화학공학소재연구정보센터
Industrial & Engineering Chemistry Research, Vol.40, No.20, 4162-4171, 2001
On the hygroscopic behavior of atmospheric organic aerosols
The vapor-liquid equilibrium of organic species and water determines the partitioning of volatile organic species between the gas and aerosol phases in the atmosphere. Essential properties that govern this partitioning are the compounds' vapor pressures and the liquid-phase activity coefficients of the organic species. Key issues include (1) the amount of water absorbed by organic particles, both single-component and multicomponent, as a function of relative humidity and (2) how organic and water partitioning is altered as the relative humidity changes, for a fixed total (gas plus particle) quantity of each organic component.
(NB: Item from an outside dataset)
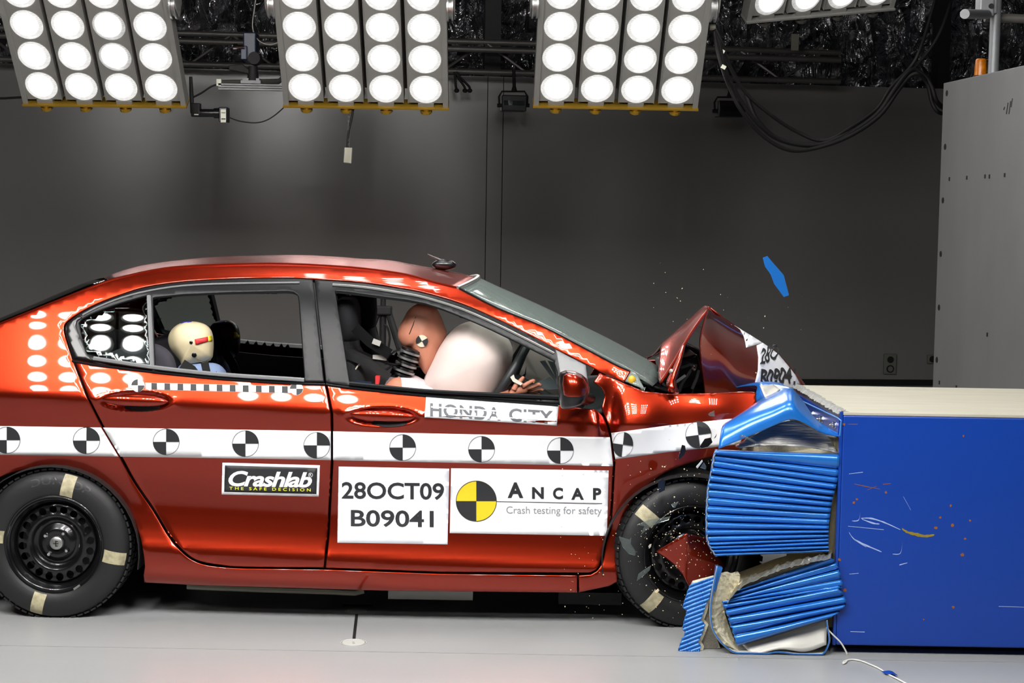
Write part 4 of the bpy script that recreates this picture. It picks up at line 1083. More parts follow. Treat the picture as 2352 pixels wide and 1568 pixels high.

We present here calculations relating to each of these issues for organic molecules that are characteristic of those that have been identified in ambient aerosols. Uncertainties exist in knowledge of vapor pressures of atmospheric organics and in activity coefficients, which are calculated by the UNIFAC method. These uncertainties, the level of which is difficult to estimate because of a lack of appropriate thermodynamic data, can lead to significant uncertainty in predicted gas-aerosol partitioning. Current theories for estimating both vapor pressures and activity coefficients are likely to be improved eventually, but the methods discussed here will probably remain the procedures of choice for the immediate future.